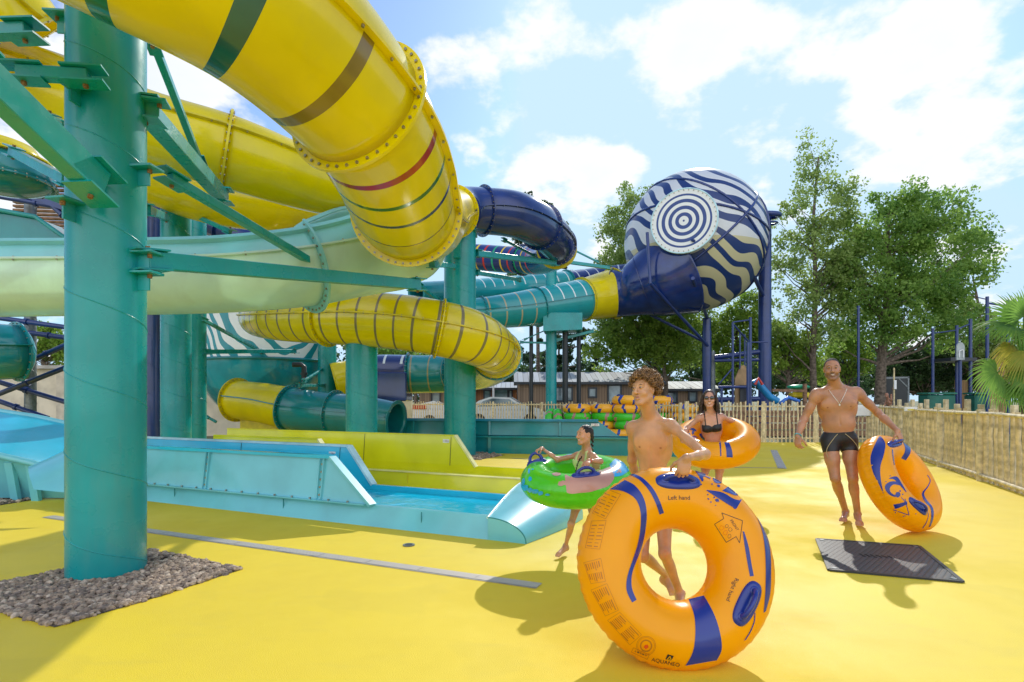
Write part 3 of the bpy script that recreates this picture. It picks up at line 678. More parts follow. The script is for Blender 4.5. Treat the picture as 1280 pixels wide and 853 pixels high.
# F: short yellow collar + teal tube exit
e = empty('tube_slide', (-4, 14, 0), 'short yellow collar and teal tube ending in a dark open mouth near the ground', 'water slide')
Ff = path([(296, 500, 15.6, 48), (330, 504, 15.2, 50), (363, 511, 14.9, 53), (410, 517, 14.6, 53), (455, 521, 14.3, 52), (496, 526, 14.0, 46)])
shell(Ff, 0, 2, M['yellow'], n=56).build('yellow_collar', e); shell(Ff, 2, 5, M['teal_gel'], n=56, thick=.05).build('teal_tube_section', e)
for t, m_ in ((.03, M['yellow_dull']), (2, M['teal_gel']), (3.2, M['teal_gel'])): flange(Ff, t, m_, w=.08, nb=28, bolt=M['bolt']).build('joint_flange', e)
flange(Ff, 4.98, M['teal_gel'], w=.05, nb=10).build('mouth_rim', e)
for a in (.2, PI): seam(Ff, 0, 4.9, a, M['teal_gel'], w=.04).build('seam_flange', e)
mb = MB(); p0 = P(300, 523, 15.5); p1 = P(360, 535, 15); 
mb.prism([Vector((p0.x, 15.5, .02)), Vector((p1.x, 15.0, .02)), Vector((p1.x, 15.0, p1.z)), Vector((p0.x, 15.5, p0.z))], (.25, .7, 0), M['yellow_dull']); mb.build('pedestal', e)

# G: big zebra bowl
ZB = zebra('zebra_teal_print', (.85, .87, .86), (.008, .28, .34), 1.15, 7, (0, .5, .9), trans=.1, thr=.57)
e = empty('bowl_slide', (-6, 18, 0), 'big teal bowl with a white and teal zebra-striped rim behind the slim columns', 'water slide')
cx_, cz_ = P(328, 452, 17.6).x, P(328, 452, 17.6).z; RX, RZ, RY = W(79, 17.6), W(78, 17.6), 1.9
mb = MB(); nu, nv = 48, 20; vs = []
for j in range(nv + 1):
    ph = PI / 2 * j / nv
    for i in range(nu): th = 2 * PI * i / nu; vs.append((cx_ + RX * math.cos(th) * math.cos(ph), 17.9 + RY * math.sin(th) * math.cos(ph), cz_ - RZ * math.sin(ph)))
mb.add(vs, [(j * nu + i, j * nu + (i + 1) % nu, (j + 1) * nu + (i + 1) % nu, (j + 1) * nu + i) for j in range(nv) for i in range(nu)], M['teal_gel']); mb.build('bowl', e)
mb = MB(); vs = []; H_ = W(72, 17.6)
for j in range(9):
    for i in range(nu): th = 2 * PI * i / nu; q = 1 + .05 * j / 8; vs.append((cx_ + RX * q * math.cos(th), 17.9 + RY * q * math.sin(th), cz_ + H_ * j / 8 * (1 - .12 * math.cos(th))))
fs = [(j * nu + i, j * nu + (i + 1) % nu, (j + 1) * nu + (i + 1) % nu, (j + 1) * nu + i) for j in range(8) for i in range(nu)]
mb.add(vs, fs, ZB); mb.build('zebra_wall', e)
mb = MB(); ring = [Vector((cx_ + RX * 1.01 * math.cos(2 * PI * i / nu), 17.9 + RY * 1.01 * math.sin(2 * PI * i / nu), cz_)) for i in range(nu + 1)]; mb.tube(ring, .05, 6, M['teal_gel']); mb.build('bowl_rim', e)
for k in range(2):
    mb = MB(); mb.tube([Vector((cx_ - RX * 1.0 * math.cos(a) * (1.03 + .05 * k), 16.2 + .5 * k, cz_ - RZ * (1.0 + .07 * k) * math.sin(a) )) for a in [x * .1 for x in range(2, 12)]], .045, 6, M['teal_paint']); mb.build('support_hoop', e)
for (x0, y0, x1, y1) in ((258, 400, 320, 437), (252, 437, 368, 439), (368, 456, 380, 457), (380, 457, 380, 480)):
    pass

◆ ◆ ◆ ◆

Your instructions
Copy the data exactly. Any picture it contains is to be omitted.

Result below
Write part 3 of the bpy script that recreates this picture. It picks up at line 678. More parts follow. The script is for Blender 4.5. Treat the picture as 1280 pixels wide and 853 pixels high.
# F: short yellow collar + teal tube exit
e = empty('tube_slide', (-4, 14, 0), 'short yellow collar and teal tube ending in a dark open mouth near the ground', 'water slide')
Ff = path([(296, 500, 15.6, 48), (330, 504, 15.2, 50), (363, 511, 14.9, 53), (410, 517, 14.6, 53), (455, 521, 14.3, 52), (496, 526, 14.0, 46)])
shell(Ff, 0, 2, M['yellow'], n=56).build('yellow_collar', e); shell(Ff, 2, 5, M['teal_gel'], n=56, thick=.05).build('teal_tube_section', e)
for t, m_ in ((.03, M['yellow_dull']), (2, M['teal_gel']), (3.2, M['teal_gel'])): flange(Ff, t, m_, w=.08, nb=28, bolt=M['bolt']).build('joint_flange', e)
flange(Ff, 4.98, M['teal_gel'], w=.05, nb=10).build('mouth_rim', e)
for a in (.2, PI): seam(Ff, 0, 4.9, a, M['teal_gel'], w=.04).build('seam_flange', e)
mb = MB(); p0 = P(300, 523, 15.5); p1 = P(360, 535, 15); 
mb.prism([Vector((p0.x, 15.5, .02)), Vector((p1.x, 15.0, .02)), Vector((p1.x, 15.0, p1.z)), Vector((p0.x, 15.5, p0.z))], (.25, .7, 0), M['yellow_dull']); mb.build('pedestal', e)

# G: big zebra bowl
ZB = zebra('zebra_teal_print', (.85, .87, .86), (.008, .28, .34), 1.15, 7, (0, .5, .9), trans=.1, thr=.57)
e = empty('bowl_slide', (-6, 18, 0), 'big teal bowl with a white and teal zebra-striped rim behind the slim columns', 'water slide')
cx_, cz_ = P(328, 452, 17.6).x, P(328, 452, 17.6).z; RX, RZ, RY = W(79, 17.6), W(78, 17.6), 1.9
mb = MB(); nu, nv = 48, 20; vs = []
for j in range(nv + 1):
    ph = PI / 2 * j / nv
    for i in range(nu): th = 2 * PI * i / nu; vs.append((cx_ + RX * math.cos(th) * math.cos(ph), 17.9 + RY * math.sin(th) * math.cos(ph), cz_ - RZ * math.sin(ph)))
mb.add(vs, [(j * nu + i, j * nu + (i + 1) % nu, (j + 1) * nu + (i + 1) % nu, (j + 1) * nu + i) for j in range(nv) for i in range(nu)], M['teal_gel']); mb.build('bowl', e)
mb = MB(); vs = []; H_ = W(72, 17.6)
for j in range(9):
    for i in range(nu): th = 2 * PI * i / nu; q = 1 + .05 * j / 8; vs.append((cx_ + RX * q * math.cos(th), 17.9 + RY * q * math.sin(th), cz_ + H_ * j / 8 * (1 - .12 * math.cos(th))))
fs = [(j * nu + i, j * nu + (i + 1) % nu, (j + 1) * nu + (i + 1) % nu, (j + 1) * nu + i) for j in range(8) for i in range(nu)]
mb.add(vs, fs, ZB); mb.build('zebra_wall', e)
mb = MB(); ring = [Vector((cx_ + RX * 1.01 * math.cos(2 * PI * i / nu), 17.9 + RY * 1.01 * math.sin(2 * PI * i / nu), cz_)) for i in range(nu + 1)]; mb.tube(ring, .05, 6, M['teal_gel']); mb.build('bowl_rim', e)
for k in range(2):
    mb = MB(); mb.tube([Vector((cx_ - RX * 1.0 * math.cos(a) * (1.03 + .05 * k), 16.2 + .5 * k, cz_ - RZ * (1.0 + .07 * k) * math.sin(a) )) for a in [x * .1 for x in range(2, 12)]], .045, 6, M['teal_paint']); mb.build('support_hoop', e)
for (x0, y0, x1, y1) in ((258, 400, 320, 437), (252, 437, 368, 439), (368, 456, 380, 457), (380, 457, 380, 480)):
    pass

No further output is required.